14. Pada saat itu Yang Mulia Sāriputta sedang berdiri di belakang Sang Bhagavā, mengipasi Beliau. Kemudian ia berpikir: “Sesungguhnya Sang Bhagavā, membabarkan kepada kami tentang meninggalkan hal-hal ini melalui pengetahuan langsung; sesungguhnya Yang Sempurna, membabarkan kepada kami tentang meninggalkan hal-hal ini melalui pengetahuan langsung.” Ketika Yang Mulia Sāriputta merenungkan demikian, pikirannya terbebaskan dari noda-noda melalui ketidak-melekatan.
15. Tetapi pada Pengembara Dīghanakha, penglihatan Dhamma yang murni tanpa noda muncul dalam dirinya: “Segala sesuatu yang tunduk pada kemunculan, juga tunduk pada kelenyapan.” Pengembara Dīghanakha melihat Dhamma, mencapai Dhamma, memahami Dhamma, mengukur Dhamma; ia menyeberang melampaui keragu-raguan, menyingkirkan kebingungan, memperoleh keberanian, dan menjadi tidak bergantung pada orang lain dalam Pengajaran Sang Guru.

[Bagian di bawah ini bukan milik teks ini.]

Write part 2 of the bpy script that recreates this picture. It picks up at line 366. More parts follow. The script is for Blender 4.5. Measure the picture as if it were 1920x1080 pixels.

Kemudian ia berkata kepada Sang Bhagavā: “Mengagumkan, Guru Gotama! Mengagumkan, Guru Gotama! Guru Gotama telah membabarkan Dhamma dalam berbagai cara, seolah-olah Beliau menegakkan apa yang terbalik, mengungkapkan apa yang tersembunyi, menunjukkan jalan bagi yang tersesat, atau menyalakan pelita di dalam kegelapan agar mereka yang memiliki penglihatan dapat melihat bentuk-bentuk. Aku berlindung pada Guru Gotama dan pada Dhamma dan pada Sangha para bhikkhu. Sejak hari ini sudilah Guru Gotama mengingatku sebagai seorang umat awam yang telah menerima perlindungan seumur hidup.”